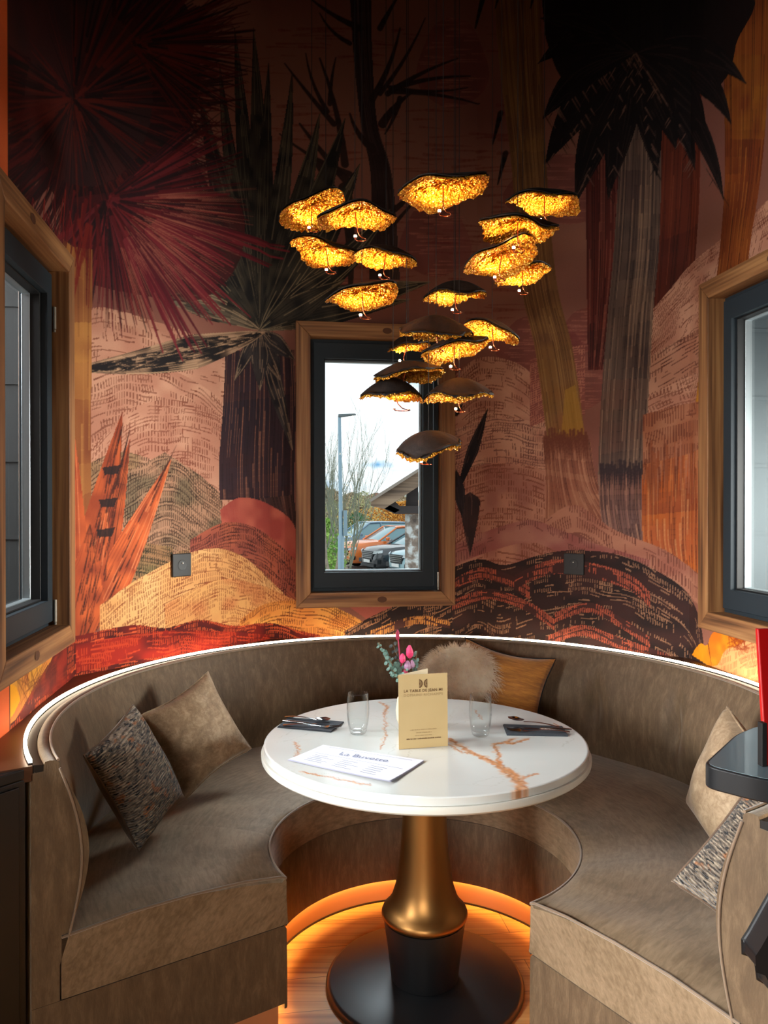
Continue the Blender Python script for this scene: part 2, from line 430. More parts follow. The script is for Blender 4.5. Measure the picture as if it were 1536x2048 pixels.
# --- distant woven hills, both sides
PK = S((204, 150, 122)); PK2 = S((184, 126, 102)); BR = S((122, 68, 50)); BR2 = S((86, 44, 34))
woven([(140, 640), (200, 615), (300, 640), (420, 680), (480, 700)], .5, PK, BR, seed=11, base2=PK2, thr=.66, lthr=.7)
woven([(130, 760), (230, 725), (330, 735), (430, 790), (480, 860)], .45, PK2, BR, seed=12, base2=PK, thr=.55, lthr=.62, ls=.016)
woven([(180, 900), (260, 820), (350, 800), (440, 830), (470, 900)], .40, PK, S((128, 70, 52)), seed=13, base2=PK2, thr=.52, lthr=.58)
woven([(130, 960), (230, 905), (330, 930), (440, 990)], .35, PK, S((70, 44, 30)), seed=14, base2=S((150, 116, 84)), thr=.38, lthr=.4, ts=.010)
woven([(225, 960), (330, 905), (400, 950), (445, 990)], .45, S((172, 128, 100)), S((52, 34, 24)), seed=15, base2=S((120, 100, 76)), thr=.3, lthr=.4, ts=.010, poly=[(225, 960), (330, 905), (400, 950), (445, 990), (445, 1080), (330, 1110), (215, 1190), (200, 1080)])
woven([(150, 1120), (260, 1080), (340, 1095)], .3, S((150, 110, 76)), S((46, 44, 28)), seed=16, base2=S((116, 108, 70)), thr=.38, lthr=.4, ts=.010, poly=[(150, 1120), (260, 1080), (345, 1095), (345, 1150), (240, 1210), (150, 1240)])
# right side
woven([(900, 760), (960, 715), (1040, 730), (1100, 790)], .9, PK2, BR, seed=21, base2=PK, thr=.5, lthr=.55)
woven([(905, 860), (1000, 835), (1100, 850)], .7, PK, S((116, 72, 62)), seed=22, base2=PK2, thr=.48, lthr=.5)
woven([(905, 960), (960, 930), (1050, 930), (1110, 950)], .5, PK2, BR, seed=23, base2=S((158, 100, 84)), thr=.4, lthr=.6, ls=.02)
woven([(1060, 720), (1110, 700), (1170, 690)], .3, S((140, 80, 70)), S((190, 120, 96)), seed=27, thr=.5, lthr=.3, ls=.01)

# --- thin dark tree with cut off branches
BK = S((44, 30, 28)); BK2 = S((56, 40, 38))
trunk([(700, -10), (708, 120), (722, 250), (742, 360), (738, 560)], [(742, -10), (745, 120), (755, 250), (785, 360), (800, 560)], BK, [BK2, S((70, 50, 48))], S((30, 20, 20)), S((90, 66, 60)), n=14, seed=31)
for a, b, w in (((690, 330), (640, 120), 8), ((668, 250), (570, 130), 6), ((655, 225), (612, 110), 5), ((660, 210), (672, 118), 5), ((700, 370), (600, 250), 9),
                ((700, 350), (560, 270), 6), ((745, 300), (700, 230), 8), ((745, 200), (800, 60), 7), ((760, 190), (850, 40), 5), ((775, 190), (915, 120), 6), ((785, 180), (940, 155), 6),
                ((780, 178), (935, 178), 5), ((785, 185), (958, 210), 6), ((800, 200), (770, 270), 6), ((765, 250), (820, 190), 9), ((720, 60), (620, 0), 7), ((700, 90), (640, 30), 5),
                ((760, 60), (800, -10), 6), ((790, 420), (840, 360), 6), ((900, 820), (930, 790), 4), ((770, 470), (850, 380), 5), ((690, 380), (700, 600), 14), ((640, 330), (700, 420), 10)):
    spike(a, b, w, BK, .95, bend=R_.uniform(-8, 8))
# --- grey green palm leaves fanning up and out of the big dark trunk
GG = S((66, 60, 50)); GD = S((30, 28, 28)); GL = S((146, 128, 100))
core = (520, 660)
for k, (tx, ty, w, bd) in enumerate(((470, 60, 20, 0), (508, 60, 22, 6), (538, 130, 18, 0), (440, 130, 18, -8), (400, 190, 26, -6), (585, 150, 20, 8), (640, 230, 26, 10), (690, 240, 30, 12),
                                     (380, 300, 30, -10), (340, 370, 28, -10), (330, 470, 30, -6), (300, 520, 26, -6), (720, 330, 34, 12), (780, 420, 30, 12), (860, 565, 36, -8), (820, 600, 24, -4), (740, 500, 30, 0), (690, 560, 26, 0))):
    blade(core, (tx, ty), w, GG, GD, GL if k > 9 else S((104, 92, 74)), bend=bd, n=9, seed=60 + k, peak=.4)
blade(core, (310, 595), 26, S((110, 96, 78)), S((34, 28, 26)), S((176, 148, 116)), bend=14, n=10, seed=81, peak=.45)
# trunk
trunk([(452, 700), (446, 820), (438, 930), (440, 1000)], [(588, 700), (592, 800), (590, 900), (588, 1000)], S((54, 32, 36)), [S((44, 30, 38)), S((78, 46, 44)), S((50, 36, 46))], S((28, 16, 20)), S((150, 98, 76)), n=60, seed=32)
trunk([(500, 1000), (520, 1050), (560, 1100)], [(588, 990), (592, 1040), (592, 1120)], S((54, 34, 36)), [S((70, 44, 40))], S((26, 18, 18)), S((120, 80, 64)), n=26, seed=33)
for tx, ty, w in ((585, 900, 16), (560, 760, 20), (590, 720, 18), (470, 760, 14), (520, 780, 18)):
    blade(core, (tx, ty), w, S((60, 52, 50)), S((30, 24, 28)), S((150, 122, 98)), n=7, seed=tx, peak=.4)
blade((530, 665), (133, 740), 34, S((176, 138, 108)), S((26, 20, 20)), S((200, 160, 124)), bend=-13, n=15, seed=90, peak=.35)
for k in range(330):   # black strokes of the long leaf
    t = R_.random() ** .75; x = 530 - 397 * t; y = 665 + 75 * t + 52 * t * (1 - t) + R_.uniform(-1, 1) * 29 * min(1, t / .3) * (1 - t) ** .8
    spike((x, y), (x - R_.uniform(8, 26), y + R_.uniform(-1, 6)), R_.uniform(1.0, 2.4), S((24, 18, 20)), .85)

# --- dark red palm burst, upper left
cv.fill(MM(smooth_poly([(20, -20), (330, -20), (400, 120), (380, 260), (330, 400), (220, 440), (120, 400), (60, 300), (10, 160)])), S((58, 18, 20)), .92, col2=S((34, 14, 20)), vs=.1, seed=7)
for k in range(620):      # ragged rim of the dark crown
    a_ = R_.uniform(-1.2, 3.6); x0 = 180 + 170 * math.cos(a_); y0 = 200 + 220 * math.sin(a_); L = R_.uniform(40, 150)
    spike((x0 - 40 * math.cos(a_), y0 - 40 * math.sin(a_)), (x0 + L * math.cos(a_ + R_.uniform(-.5, .5)), y0 + L * math.sin(a_ + R_.uniform(-.5, .5))), R_.uniform(2, 6), S(R_.choice([(58, 18, 20), (40, 14, 18), (84, 24, 22), (30, 20, 20)])), .9)
cv.fill(MM(smooth_poly([(130, 400), (300, 380), (470, 400), (480, 520), (400, 600), (280, 590), (170, 560), (120, 480)])), S((74, 22, 26)), .85, col2=S((50, 18, 22)), vs=.06, seed=6)
for k in range(1100):
    cxp, cyp = R_.choice(((215, 400), (215, 400), (150, 200), (260, 90)))
    ang = R_.uniform(-.75, 1.55) if cyp == 400 else R_.uniform(-PI, PI)
    if cyp == 400 and R_.random() < .35: ang = R_.uniform(1.2, 2.5)
    L = R_.uniform(60, 290) * (1 if math.cos(ang) > -.3 else .6)
    if cyp == 90: L = R_.uniform(80, 260); ang = R_.uniform(-.5, 1.)
    st = R_.uniform(.05, .5) * L
    a = (cxp + math.cos(ang) * st, cyp + math.sin(ang) * st); b = (cxp + math.cos(ang) * L, cyp + math.sin(ang) * L)
    c = R_.choice([(92, 22, 28), (74, 16, 20), (120, 34, 38), (44, 18, 24), (108, 34, 40), (34, 16, 20)]) if a[1] > 300 else R_.choice([(60, 20, 20), (84, 22, 18), (34, 14, 16), (28, 14, 18), (96, 30, 22)])
    if b[0] > 520: continue
    spike(a, b, R_.uniform(1.5, 5), S(c), .85)
for k in range(60):
    ang = R_.uniform(.25, 1.25); L = R_.uniform(240, 385)
    a = (215 + math.cos(ang) * 120, 400 + math.sin(ang) * 90); b = (215 + math.cos(ang) * L, 400 + math.sin(ang) * L * .92)
    spike(a, b, R_.uniform(5, 9), S(R_.choice([(104, 24, 36), (84, 20, 30), (120, 36, 44)])), .95)
for k in range(170):
    ang = R_.uniform(-.1, 1.3); L = R_.uniform(120, 300); st = R_.uniform(.4, .8) * L
    spike((215 + math.cos(ang) * st, 400 + math.sin(ang) * st), (215 + math.cos(ang) * L, 400 + math.sin(ang) * L), 1.0, S((176, 100, 82)), .4)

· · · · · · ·

▸ **Goal**
Your task is to return the lines above, from the first one up to and including the line containing "thr=.5, lthr=.3, ls=.01)", minus any pictures.

▸ **The solution**
Continue the Blender Python script for this scene: part 2, from line 430. More parts follow. The script is for Blender 4.5. Measure the picture as if it were 1536x2048 pixels.
# --- distant woven hills, both sides
PK = S((204, 150, 122)); PK2 = S((184, 126, 102)); BR = S((122, 68, 50)); BR2 = S((86, 44, 34))
woven([(140, 640), (200, 615), (300, 640), (420, 680), (480, 700)], .5, PK, BR, seed=11, base2=PK2, thr=.66, lthr=.7)
woven([(130, 760), (230, 725), (330, 735), (430, 790), (480, 860)], .45, PK2, BR, seed=12, base2=PK, thr=.55, lthr=.62, ls=.016)
woven([(180, 900), (260, 820), (350, 800), (440, 830), (470, 900)], .40, PK, S((128, 70, 52)), seed=13, base2=PK2, thr=.52, lthr=.58)
woven([(130, 960), (230, 905), (330, 930), (440, 990)], .35, PK, S((70, 44, 30)), seed=14, base2=S((150, 116, 84)), thr=.38, lthr=.4, ts=.010)
woven([(225, 960), (330, 905), (400, 950), (445, 990)], .45, S((172, 128, 100)), S((52, 34, 24)), seed=15, base2=S((120, 100, 76)), thr=.3, lthr=.4, ts=.010, poly=[(225, 960), (330, 905), (400, 950), (445, 990), (445, 1080), (330, 1110), (215, 1190), (200, 1080)])
woven([(150, 1120), (260, 1080), (340, 1095)], .3, S((150, 110, 76)), S((46, 44, 28)), seed=16, base2=S((116, 108, 70)), thr=.38, lthr=.4, ts=.010, poly=[(150, 1120), (260, 1080), (345, 1095), (345, 1150), (240, 1210), (150, 1240)])
# right side
woven([(900, 760), (960, 715), (1040, 730), (1100, 790)], .9, PK2, BR, seed=21, base2=PK, thr=.5, lthr=.55)
woven([(905, 860), (1000, 835), (1100, 850)], .7, PK, S((116, 72, 62)), seed=22, base2=PK2, thr=.48, lthr=.5)
woven([(905, 960), (960, 930), (1050, 930), (1110, 950)], .5, PK2, BR, seed=23, base2=S((158, 100, 84)), thr=.4, lthr=.6, ls=.02)
woven([(1060, 720), (1110, 700), (1170, 690)], .3, S((140, 80, 70)), S((190, 120, 96)), seed=27, thr=.5, lthr=.3, ls=.01)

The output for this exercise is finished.